Staying alone is making me realize the depth of ‘loneliness’ from a different point of view. Each day passing by, I can sense of
being engulfed with the power of time and age. The comprehension of getting old
and arriving to the final day on this beautiful planet is literally making me
feel vulnerable. All the aesthetic pleasure is getting more importance to me
and bridging the gap between my soul and mind. The sense of losing all the
earthly pleasure a day is moulding me into the best version of me.
Life holds a different meaning
to me altogether, the cruel reality where every day I am witnessing that people
are losing their dear ones and in my surprise, their agony and grief encompasses
me with an unknown sorrow and self-realization about the inner meaning of life.
The word ‘life’ itself is being presented anew to me every day.
It makes feel every night that
how lucky one has to be to share the room with his/her family members. It has
forced me to be separated and staying away from my family and parents.
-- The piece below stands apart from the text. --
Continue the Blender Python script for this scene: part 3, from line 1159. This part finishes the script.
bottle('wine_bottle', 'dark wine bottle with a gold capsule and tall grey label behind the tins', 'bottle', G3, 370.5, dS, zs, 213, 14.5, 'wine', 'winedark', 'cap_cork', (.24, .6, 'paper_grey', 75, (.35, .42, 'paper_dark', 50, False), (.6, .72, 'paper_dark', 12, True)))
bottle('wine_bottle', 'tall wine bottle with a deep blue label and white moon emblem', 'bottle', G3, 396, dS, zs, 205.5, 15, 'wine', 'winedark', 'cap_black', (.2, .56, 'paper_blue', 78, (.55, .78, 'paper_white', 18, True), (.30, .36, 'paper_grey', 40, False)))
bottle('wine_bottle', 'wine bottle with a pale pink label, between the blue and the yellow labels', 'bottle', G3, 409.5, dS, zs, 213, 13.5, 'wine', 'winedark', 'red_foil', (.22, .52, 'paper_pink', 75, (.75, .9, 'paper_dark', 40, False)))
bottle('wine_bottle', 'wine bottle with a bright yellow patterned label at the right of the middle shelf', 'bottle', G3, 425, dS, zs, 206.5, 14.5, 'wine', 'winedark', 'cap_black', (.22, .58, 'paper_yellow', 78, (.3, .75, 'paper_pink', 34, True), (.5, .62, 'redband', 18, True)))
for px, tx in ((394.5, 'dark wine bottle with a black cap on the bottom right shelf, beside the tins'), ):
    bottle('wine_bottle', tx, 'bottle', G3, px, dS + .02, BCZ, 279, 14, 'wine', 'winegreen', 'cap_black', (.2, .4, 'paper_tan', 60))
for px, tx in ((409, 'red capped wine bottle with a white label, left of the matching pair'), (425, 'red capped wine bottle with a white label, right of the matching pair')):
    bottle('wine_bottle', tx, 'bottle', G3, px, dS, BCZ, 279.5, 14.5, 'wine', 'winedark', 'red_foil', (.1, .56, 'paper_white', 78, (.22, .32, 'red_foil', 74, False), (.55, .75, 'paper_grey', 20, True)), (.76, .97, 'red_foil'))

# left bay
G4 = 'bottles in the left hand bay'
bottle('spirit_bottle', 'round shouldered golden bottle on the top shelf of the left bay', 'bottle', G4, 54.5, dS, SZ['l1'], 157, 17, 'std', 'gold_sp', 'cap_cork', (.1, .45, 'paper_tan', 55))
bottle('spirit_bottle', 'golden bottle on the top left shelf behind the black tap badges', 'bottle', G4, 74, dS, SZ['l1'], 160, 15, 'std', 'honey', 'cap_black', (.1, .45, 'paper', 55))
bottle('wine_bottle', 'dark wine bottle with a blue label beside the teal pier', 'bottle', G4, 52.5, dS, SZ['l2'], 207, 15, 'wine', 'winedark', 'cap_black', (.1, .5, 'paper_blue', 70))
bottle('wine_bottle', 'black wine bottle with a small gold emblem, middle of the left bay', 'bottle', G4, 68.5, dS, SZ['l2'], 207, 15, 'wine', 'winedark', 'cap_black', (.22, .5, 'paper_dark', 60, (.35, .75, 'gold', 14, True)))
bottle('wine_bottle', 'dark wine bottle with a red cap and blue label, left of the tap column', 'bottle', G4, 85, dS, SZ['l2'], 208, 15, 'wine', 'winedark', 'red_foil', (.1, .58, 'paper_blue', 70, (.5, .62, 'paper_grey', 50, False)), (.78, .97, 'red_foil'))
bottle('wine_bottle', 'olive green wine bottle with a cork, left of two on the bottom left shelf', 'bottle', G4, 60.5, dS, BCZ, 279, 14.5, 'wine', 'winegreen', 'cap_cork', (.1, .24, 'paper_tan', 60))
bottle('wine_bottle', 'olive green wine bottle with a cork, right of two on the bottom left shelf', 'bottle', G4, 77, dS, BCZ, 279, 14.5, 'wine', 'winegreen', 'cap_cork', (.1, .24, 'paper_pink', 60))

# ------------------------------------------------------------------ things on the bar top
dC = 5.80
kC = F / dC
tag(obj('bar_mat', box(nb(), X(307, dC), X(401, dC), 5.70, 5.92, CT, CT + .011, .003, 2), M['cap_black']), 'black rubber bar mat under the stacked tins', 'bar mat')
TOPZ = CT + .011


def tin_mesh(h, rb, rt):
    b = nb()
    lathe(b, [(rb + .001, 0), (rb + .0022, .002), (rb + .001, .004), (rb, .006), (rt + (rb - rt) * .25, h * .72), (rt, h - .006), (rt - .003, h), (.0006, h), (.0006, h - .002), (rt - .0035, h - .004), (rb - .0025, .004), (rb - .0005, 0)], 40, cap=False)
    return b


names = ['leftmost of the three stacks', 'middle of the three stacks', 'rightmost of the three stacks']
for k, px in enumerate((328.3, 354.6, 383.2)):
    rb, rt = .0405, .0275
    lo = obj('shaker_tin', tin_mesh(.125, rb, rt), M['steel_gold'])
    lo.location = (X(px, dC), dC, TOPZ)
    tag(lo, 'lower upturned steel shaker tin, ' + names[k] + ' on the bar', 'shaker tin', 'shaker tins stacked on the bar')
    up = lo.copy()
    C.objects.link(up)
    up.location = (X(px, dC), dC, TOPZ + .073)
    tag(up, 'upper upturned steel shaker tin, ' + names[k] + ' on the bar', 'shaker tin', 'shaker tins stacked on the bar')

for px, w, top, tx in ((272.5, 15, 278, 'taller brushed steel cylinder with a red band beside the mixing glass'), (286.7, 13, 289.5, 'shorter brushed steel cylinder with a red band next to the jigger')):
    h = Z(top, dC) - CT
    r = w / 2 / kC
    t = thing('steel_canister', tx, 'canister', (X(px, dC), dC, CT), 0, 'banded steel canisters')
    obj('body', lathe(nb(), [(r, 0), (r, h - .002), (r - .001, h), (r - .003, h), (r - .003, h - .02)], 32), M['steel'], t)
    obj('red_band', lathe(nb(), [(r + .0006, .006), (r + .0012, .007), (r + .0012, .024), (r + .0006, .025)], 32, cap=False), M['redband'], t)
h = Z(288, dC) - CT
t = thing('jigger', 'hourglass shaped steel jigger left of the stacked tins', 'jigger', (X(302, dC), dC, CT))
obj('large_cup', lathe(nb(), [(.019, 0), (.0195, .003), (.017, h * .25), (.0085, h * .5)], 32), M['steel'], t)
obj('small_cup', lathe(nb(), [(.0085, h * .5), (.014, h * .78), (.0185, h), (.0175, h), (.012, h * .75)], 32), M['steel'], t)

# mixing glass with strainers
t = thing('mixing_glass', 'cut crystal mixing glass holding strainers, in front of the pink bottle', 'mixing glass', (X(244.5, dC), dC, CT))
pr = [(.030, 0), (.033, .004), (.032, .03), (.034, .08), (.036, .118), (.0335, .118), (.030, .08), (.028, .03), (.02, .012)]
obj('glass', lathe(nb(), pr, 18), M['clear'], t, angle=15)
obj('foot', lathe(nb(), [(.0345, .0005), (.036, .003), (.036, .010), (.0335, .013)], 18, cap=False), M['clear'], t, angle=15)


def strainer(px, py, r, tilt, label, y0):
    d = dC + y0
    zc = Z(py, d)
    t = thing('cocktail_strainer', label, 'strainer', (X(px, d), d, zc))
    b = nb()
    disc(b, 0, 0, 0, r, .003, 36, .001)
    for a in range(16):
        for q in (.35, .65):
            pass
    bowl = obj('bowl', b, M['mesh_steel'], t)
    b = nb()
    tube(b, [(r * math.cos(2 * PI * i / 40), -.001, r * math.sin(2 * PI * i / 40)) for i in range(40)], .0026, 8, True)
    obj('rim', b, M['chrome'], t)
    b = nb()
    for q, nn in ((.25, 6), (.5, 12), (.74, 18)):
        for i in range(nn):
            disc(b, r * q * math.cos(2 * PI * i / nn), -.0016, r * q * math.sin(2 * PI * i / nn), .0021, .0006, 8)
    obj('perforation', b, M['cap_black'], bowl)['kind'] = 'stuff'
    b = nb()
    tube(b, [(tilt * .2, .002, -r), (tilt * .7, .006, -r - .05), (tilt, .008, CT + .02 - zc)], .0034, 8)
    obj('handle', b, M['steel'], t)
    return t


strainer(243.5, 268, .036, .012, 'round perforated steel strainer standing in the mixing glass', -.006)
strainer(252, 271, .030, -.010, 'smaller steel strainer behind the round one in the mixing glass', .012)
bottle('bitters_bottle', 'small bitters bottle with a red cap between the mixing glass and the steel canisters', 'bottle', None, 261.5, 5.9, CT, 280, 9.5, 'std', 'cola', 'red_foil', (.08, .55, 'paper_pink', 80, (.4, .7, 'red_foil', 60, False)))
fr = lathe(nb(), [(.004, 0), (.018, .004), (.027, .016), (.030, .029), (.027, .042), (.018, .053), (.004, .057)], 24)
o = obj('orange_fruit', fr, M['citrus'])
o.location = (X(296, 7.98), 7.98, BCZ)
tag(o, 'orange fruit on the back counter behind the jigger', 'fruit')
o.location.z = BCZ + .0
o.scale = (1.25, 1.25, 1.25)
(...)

Life
seems to be exciting to take me to a journey, through new facts and unknown
feelings from a vantage perspective. A sense is growing within me to spread
compassion and love among all I know; yet again I dwell with the cruel reality
to withstand the good side of mine. My mind is enshrined in a cell which it
wants to break through and breath fresh air in a green land but again something
drags me back and makes me imprisoned in a dark prison.
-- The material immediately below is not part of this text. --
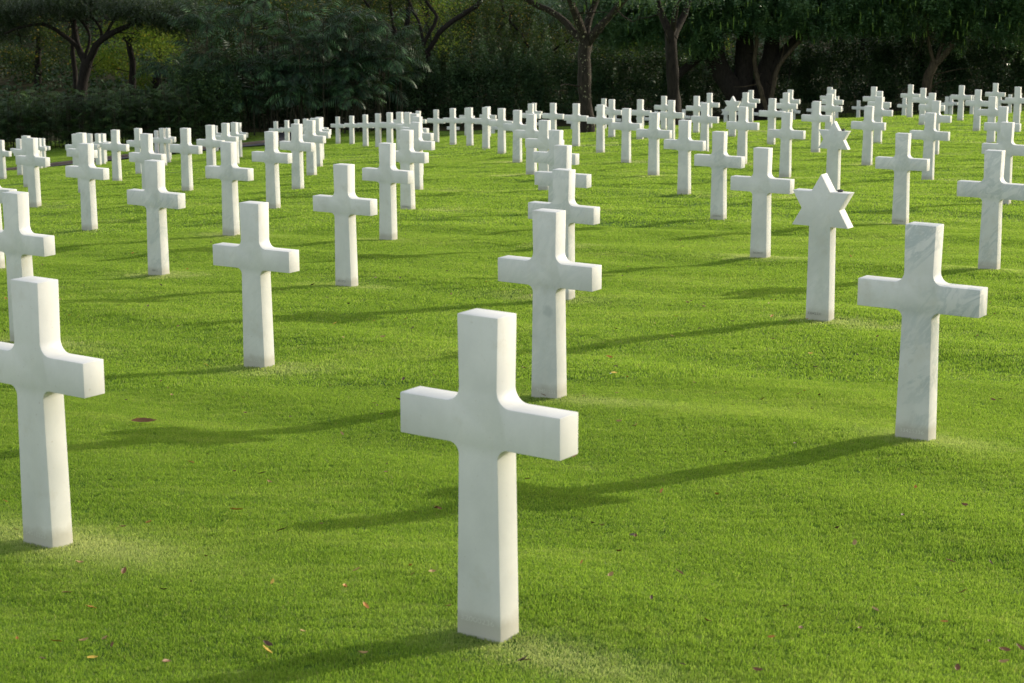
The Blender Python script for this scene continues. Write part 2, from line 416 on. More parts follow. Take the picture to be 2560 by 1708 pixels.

My endeavour to overpower the
dark shadow is apparently going to vain as I invariably find myself unsuccessful.
In every attempt of mine to free my mind from all the shackles of prejudice and
gloomy to experience a free life I fail. My longing to live life with joy and
surplus of happiness is enmeshed somewhere in between morning and night which
seems vague to all but quite implicit to me. Reading literature and writing
articles in every occasion intense my presence within and enlarge my potential
inherently.
Looking at the green horizon from
my window and up there at the blue sky makes feel alive and endows with the
purpose to cherish life in every situation. The truth that all the people I am surrounded
by sooner or later will depart me for their eternal journey enframed me more
emotionally to all regardless of any situation. My knowledge about the fact
that I am too temporary here on this beautiful Earth, imbue me with the desire
to live every moment with utmost love and motivation.